The finished product is appropriated by the capitalist and sent to market. When it is eventually sold, its exchange value (price) reflects the cost of raw materials and their processing, plus the labour power added and paid for by the capitalist as wages, plus the additional labour power (Marx called it surplus labour) that is unpaid. 
It is this surplus labour and the surplus value that it produces that is the real source of capitalist profit – the hidden exploitation of workers who spend a portion of their working day performing unpaid labour.
Class struggle
The capitalist mode of production gives rise to a constant struggle between the interests of the capitalist class who want to maximise their profits by extending the length of the working day and speeding up the pace of work to increase the unpaid period of labour, and the working class who struggle to resist and roll back the new level of exploitation.
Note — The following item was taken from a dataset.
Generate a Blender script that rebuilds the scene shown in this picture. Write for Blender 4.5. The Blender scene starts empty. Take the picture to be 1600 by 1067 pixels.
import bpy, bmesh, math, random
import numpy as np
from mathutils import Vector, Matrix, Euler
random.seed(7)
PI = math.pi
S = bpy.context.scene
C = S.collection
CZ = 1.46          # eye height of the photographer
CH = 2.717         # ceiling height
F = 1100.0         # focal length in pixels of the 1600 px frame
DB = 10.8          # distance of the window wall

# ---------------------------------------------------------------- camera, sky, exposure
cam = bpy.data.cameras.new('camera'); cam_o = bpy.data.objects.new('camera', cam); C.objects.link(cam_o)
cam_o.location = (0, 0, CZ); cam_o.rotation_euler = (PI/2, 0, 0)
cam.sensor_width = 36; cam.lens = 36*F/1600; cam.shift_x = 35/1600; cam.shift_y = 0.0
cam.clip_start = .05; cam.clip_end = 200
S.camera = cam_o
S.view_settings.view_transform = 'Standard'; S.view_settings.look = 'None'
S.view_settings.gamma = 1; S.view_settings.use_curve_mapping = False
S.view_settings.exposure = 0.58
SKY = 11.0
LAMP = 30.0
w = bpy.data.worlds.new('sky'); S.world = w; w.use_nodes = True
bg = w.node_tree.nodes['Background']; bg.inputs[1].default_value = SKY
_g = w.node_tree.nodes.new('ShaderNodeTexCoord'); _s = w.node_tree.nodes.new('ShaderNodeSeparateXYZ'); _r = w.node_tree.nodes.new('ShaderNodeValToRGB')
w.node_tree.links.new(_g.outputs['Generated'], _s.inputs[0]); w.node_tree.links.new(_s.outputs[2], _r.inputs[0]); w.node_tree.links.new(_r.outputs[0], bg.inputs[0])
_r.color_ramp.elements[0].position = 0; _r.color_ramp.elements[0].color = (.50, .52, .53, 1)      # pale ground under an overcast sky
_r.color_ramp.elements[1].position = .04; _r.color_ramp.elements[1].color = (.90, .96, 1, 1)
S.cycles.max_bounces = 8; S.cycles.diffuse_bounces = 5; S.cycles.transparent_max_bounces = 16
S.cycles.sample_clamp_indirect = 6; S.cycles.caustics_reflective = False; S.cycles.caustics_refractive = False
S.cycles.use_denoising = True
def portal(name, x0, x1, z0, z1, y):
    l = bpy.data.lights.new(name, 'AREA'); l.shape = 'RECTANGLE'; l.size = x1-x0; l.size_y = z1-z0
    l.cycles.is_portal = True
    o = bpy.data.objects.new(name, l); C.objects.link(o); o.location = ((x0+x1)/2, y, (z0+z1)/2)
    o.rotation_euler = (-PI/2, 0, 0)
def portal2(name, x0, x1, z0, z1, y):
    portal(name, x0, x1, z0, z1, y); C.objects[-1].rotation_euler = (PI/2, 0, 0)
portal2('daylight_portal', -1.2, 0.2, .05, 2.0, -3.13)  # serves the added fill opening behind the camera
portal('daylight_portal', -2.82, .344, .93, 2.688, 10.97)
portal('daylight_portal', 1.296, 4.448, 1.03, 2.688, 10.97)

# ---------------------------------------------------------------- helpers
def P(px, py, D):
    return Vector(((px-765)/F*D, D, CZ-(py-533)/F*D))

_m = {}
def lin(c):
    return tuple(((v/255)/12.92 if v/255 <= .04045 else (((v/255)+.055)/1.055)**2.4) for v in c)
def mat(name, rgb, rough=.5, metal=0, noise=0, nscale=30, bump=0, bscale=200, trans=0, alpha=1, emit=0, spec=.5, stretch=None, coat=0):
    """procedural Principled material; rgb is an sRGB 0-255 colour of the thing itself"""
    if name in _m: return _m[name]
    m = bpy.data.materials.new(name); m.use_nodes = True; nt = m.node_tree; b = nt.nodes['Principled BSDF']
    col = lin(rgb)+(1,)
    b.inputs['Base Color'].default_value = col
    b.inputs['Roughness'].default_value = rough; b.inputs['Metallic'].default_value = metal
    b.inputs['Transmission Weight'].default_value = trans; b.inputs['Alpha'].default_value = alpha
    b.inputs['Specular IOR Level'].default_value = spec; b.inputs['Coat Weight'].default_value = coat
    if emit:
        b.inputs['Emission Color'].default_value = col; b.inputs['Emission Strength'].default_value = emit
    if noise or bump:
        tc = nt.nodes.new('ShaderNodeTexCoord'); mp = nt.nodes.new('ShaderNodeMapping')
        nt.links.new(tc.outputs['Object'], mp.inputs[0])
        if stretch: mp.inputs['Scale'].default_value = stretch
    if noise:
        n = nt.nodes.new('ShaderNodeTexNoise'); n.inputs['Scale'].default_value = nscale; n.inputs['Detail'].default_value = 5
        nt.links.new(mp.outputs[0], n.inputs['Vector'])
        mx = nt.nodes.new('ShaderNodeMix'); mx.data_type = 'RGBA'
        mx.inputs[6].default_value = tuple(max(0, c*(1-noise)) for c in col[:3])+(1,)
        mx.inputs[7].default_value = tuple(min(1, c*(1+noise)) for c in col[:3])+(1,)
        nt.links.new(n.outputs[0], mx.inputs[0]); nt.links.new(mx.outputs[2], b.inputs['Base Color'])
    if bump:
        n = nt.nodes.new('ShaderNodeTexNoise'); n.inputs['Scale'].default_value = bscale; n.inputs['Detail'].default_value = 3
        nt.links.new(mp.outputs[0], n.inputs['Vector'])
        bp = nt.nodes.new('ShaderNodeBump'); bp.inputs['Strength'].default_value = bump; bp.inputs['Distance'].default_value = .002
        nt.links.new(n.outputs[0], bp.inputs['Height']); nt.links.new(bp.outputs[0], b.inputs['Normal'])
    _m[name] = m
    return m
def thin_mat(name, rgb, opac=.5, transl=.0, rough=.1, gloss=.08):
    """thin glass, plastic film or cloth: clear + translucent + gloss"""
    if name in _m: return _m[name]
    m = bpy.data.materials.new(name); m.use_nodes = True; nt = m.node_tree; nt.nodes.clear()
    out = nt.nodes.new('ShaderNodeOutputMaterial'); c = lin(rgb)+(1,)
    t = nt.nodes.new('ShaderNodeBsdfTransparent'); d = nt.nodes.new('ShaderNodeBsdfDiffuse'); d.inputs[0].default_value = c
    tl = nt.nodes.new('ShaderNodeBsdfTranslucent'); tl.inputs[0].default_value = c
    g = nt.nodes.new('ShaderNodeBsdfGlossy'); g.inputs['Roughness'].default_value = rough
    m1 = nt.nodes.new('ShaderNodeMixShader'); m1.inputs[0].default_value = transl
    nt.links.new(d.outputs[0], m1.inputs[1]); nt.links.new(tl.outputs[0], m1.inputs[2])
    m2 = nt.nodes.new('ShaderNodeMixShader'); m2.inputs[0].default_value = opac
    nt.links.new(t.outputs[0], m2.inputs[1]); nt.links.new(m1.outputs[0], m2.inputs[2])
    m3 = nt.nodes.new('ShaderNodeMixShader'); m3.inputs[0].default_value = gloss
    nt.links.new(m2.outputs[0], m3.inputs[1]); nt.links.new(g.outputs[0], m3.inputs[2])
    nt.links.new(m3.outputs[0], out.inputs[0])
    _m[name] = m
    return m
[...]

The current battle against the IR laws highlights this conflict of interests, but adds two more features.
Firstly, the attack on workers and their wages and conditions is led by the section of the capitalists most closely connected with foreign imperialism. Their agenda is orchestrated through the Business Council of Australia and fits in neatly with the sell-out deal already stitched up through the US Free Trade Agreement. The idea is not only to screw down the Australian workers, but also to weaken and divide the local capitalists in preparation for further penetration and takeover of Australian industries.
Secondly, the new IR laws directly attack the rights of workers to organise and operate effective trade unions. These laws are similar, and in some cases worse, than those already operating in the USA, the home base of globalisation/imperialism. In the new globalised economy, repression must also be globalised.
Therefore, the class struggle increasingly takes on the character of struggle against imperialism, the dominant and driving force of capitalism in Australia.